9. The aforesaid claim of the Plaintiff is also falsified by another significant circumstance. The Plaintiff sold 4 kanals land out of his share vide
registered sale deed dated 25.6.1991 Ex. D1 to Bhagwant Singh. The Plaintiff conceded in his cross-examination that while executing the said sale
deed, he had perused the revenue record. Mutation on the basis of consent decree dated 12.4.1985 had already been sanctioned. Consequently,
revenue record reflected Defendant to be owner of half share of the total land. It is, thus, manifest that in June, 1991 while executing sale deed, the
Plaintiff became aware of the consent decree dated 12.4.1985 as reflected in the revenue record but in spite thereof, the Plaintiff filed the instant
suit on 18.11.2004 i.e. more than 13 years thereafter. Consequently, the plea of the Plaintiff regarding alleged lease is completely falsified. The suit
is also hopelessly barred by limitation. Consent decree was passed on 12.4.1985. The same is proved to have been suffered by Plaintiff herein
voluntarily. Consequently, limitation period to challenge the consent decree started immediately when the decree was passed. However, even if the
limitation period is counted from the date of knowledge of the Plaintiff, the Plaintiff learnt of the same at least in June, 1991 as noticed hereinbefore.
Even then, the suit is hopelessly barred by limitation having been instituted more than 13 years thereafter.

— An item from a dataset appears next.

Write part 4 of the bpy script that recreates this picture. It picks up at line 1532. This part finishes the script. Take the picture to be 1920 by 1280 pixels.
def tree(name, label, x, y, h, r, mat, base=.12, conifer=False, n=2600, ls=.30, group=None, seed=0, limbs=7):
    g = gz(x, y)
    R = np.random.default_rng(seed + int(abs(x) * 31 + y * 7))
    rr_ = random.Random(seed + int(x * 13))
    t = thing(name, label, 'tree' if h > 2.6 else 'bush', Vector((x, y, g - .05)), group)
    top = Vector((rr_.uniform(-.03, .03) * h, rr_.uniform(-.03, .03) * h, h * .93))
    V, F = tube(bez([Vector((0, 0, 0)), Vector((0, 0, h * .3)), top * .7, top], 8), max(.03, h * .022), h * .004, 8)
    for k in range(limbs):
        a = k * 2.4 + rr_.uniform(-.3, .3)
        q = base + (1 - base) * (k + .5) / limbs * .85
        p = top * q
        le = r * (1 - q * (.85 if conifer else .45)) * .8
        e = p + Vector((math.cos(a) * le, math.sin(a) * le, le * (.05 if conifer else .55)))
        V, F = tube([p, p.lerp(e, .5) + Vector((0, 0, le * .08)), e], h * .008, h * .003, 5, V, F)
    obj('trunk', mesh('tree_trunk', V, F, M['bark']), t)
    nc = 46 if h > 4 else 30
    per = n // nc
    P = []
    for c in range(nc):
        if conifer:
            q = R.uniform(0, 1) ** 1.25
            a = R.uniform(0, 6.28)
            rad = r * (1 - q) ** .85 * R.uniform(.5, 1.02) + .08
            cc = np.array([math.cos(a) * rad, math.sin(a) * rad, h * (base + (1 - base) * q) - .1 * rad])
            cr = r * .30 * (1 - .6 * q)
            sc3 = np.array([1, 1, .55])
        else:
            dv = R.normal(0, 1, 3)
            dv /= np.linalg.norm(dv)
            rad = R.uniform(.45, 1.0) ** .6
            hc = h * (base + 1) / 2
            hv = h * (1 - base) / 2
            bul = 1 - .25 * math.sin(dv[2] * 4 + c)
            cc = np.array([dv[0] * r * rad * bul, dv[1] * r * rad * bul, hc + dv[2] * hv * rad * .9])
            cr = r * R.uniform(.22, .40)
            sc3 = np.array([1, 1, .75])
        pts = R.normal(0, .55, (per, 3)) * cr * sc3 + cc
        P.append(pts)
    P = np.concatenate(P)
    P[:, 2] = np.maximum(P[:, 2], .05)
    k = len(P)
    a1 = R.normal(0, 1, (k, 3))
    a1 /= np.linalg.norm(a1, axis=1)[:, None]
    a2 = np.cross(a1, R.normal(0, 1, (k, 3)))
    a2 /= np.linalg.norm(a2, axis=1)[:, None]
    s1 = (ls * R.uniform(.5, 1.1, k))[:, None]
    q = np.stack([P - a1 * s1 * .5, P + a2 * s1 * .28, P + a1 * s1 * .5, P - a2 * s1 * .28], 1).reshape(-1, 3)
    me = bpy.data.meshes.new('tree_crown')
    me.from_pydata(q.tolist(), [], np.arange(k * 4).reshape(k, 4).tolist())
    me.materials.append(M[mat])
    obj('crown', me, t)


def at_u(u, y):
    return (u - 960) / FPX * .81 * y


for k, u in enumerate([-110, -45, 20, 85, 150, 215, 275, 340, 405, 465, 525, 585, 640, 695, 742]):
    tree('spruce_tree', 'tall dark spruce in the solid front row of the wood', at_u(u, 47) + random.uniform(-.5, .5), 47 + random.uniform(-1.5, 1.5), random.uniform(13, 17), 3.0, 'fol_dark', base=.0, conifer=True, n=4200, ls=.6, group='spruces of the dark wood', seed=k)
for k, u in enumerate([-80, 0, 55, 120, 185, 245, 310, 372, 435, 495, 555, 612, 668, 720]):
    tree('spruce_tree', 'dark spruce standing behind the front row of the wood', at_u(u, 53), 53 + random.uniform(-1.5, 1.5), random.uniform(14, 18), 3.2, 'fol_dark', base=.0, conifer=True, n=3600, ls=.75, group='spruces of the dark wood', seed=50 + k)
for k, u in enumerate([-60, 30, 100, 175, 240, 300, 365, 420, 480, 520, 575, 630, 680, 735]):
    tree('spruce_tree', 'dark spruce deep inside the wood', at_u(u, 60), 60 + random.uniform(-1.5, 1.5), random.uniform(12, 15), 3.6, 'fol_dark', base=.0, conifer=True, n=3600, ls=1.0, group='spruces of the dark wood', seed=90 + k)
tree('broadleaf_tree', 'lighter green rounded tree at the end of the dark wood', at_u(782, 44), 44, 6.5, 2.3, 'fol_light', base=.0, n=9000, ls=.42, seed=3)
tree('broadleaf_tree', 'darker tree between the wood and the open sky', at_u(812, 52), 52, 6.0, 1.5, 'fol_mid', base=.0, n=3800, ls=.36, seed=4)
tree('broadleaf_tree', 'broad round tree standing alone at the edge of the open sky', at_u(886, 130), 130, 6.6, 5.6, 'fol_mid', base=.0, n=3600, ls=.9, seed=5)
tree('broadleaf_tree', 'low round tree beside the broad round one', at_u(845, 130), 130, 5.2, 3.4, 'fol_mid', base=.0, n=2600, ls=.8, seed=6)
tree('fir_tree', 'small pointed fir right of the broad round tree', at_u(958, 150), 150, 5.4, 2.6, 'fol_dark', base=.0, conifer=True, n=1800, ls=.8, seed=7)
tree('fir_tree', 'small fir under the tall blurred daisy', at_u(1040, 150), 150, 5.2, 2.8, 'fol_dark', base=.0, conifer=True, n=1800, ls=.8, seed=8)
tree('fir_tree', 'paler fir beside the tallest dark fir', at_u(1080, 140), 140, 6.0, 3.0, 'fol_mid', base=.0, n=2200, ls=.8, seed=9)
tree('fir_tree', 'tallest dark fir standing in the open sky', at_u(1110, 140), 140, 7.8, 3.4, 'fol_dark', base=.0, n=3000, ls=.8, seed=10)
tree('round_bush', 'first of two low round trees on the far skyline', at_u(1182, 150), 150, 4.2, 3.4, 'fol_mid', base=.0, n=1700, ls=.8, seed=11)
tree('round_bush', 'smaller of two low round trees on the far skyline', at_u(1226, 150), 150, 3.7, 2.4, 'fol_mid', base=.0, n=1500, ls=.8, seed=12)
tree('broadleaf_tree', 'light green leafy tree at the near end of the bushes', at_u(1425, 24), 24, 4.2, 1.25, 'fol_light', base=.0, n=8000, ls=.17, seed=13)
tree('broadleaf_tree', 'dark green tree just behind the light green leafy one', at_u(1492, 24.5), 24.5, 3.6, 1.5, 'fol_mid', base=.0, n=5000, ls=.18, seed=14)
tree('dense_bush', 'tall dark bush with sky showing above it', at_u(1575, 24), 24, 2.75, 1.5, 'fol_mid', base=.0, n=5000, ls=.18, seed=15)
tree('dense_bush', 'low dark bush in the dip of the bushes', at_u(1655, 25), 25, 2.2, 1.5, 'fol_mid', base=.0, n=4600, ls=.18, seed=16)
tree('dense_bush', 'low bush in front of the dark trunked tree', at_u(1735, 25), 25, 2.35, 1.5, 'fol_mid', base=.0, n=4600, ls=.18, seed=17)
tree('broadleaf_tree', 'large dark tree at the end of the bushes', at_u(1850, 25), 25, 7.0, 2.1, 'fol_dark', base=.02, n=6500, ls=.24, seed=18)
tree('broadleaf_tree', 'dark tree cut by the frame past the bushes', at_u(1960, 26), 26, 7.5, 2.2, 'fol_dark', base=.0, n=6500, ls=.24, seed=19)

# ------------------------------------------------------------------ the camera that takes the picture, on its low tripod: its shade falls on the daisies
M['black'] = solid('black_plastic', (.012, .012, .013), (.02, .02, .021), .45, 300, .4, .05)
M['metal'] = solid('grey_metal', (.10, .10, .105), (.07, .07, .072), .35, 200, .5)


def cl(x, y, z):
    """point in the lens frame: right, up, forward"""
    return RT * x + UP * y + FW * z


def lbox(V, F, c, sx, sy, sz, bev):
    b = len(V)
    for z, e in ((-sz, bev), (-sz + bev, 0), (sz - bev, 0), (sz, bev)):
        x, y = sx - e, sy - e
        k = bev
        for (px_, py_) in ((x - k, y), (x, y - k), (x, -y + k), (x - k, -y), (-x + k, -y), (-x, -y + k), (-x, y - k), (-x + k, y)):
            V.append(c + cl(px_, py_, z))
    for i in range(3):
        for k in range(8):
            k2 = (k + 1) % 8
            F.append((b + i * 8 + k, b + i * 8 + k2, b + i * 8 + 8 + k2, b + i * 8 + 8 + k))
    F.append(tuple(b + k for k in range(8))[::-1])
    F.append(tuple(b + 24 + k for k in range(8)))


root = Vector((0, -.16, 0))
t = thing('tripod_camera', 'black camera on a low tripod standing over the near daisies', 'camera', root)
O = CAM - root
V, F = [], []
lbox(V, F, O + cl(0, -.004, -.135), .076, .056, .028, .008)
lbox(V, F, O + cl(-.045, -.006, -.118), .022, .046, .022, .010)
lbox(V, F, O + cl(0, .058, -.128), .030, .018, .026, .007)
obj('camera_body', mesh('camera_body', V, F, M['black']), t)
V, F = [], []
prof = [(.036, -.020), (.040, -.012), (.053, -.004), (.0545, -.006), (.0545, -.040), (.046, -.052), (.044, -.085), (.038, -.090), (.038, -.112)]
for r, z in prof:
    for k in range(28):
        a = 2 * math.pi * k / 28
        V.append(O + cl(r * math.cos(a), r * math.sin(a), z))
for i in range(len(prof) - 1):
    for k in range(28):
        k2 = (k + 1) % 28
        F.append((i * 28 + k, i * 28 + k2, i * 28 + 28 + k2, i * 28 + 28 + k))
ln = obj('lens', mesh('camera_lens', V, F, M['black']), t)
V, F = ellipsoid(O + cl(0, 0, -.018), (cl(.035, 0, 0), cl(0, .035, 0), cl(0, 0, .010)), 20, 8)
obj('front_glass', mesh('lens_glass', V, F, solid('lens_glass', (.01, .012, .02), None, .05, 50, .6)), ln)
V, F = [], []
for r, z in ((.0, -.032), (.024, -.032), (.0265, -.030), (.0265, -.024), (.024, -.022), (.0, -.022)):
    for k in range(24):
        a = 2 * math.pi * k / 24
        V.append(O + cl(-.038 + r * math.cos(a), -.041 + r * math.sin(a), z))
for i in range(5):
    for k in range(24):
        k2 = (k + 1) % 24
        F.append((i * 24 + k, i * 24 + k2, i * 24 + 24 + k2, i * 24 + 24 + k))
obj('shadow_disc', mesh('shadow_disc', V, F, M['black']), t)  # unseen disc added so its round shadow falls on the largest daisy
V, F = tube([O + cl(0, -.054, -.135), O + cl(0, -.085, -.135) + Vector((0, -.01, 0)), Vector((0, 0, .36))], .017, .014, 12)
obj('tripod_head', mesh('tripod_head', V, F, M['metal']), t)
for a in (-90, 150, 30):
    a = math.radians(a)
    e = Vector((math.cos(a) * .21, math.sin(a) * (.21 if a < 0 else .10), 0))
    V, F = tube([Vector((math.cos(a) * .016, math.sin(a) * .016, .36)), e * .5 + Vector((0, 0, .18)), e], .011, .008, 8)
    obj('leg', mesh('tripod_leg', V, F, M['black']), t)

10. From the aforesaid discussion, it emerges that the Plaintiff Appellant has failed to substantiate his claim on merits and the suit is also barred by
limitation. Concurrent finding by both the courts below nonsuiting the Plaintiff is fully justified by evidence on record and supported by cogent
reasons. The said finding is not shown to be perverse or illegal in any manner so as to call for interference in second appeal. On the contrary, claim
of the Plaintiff is based on falsehood and dishonesty only. No question of law much less substantial question of law arises for determination in the
instant second appeal. The appeal is completely frivolous and devoid of merit and is accordingly dismissed in limine.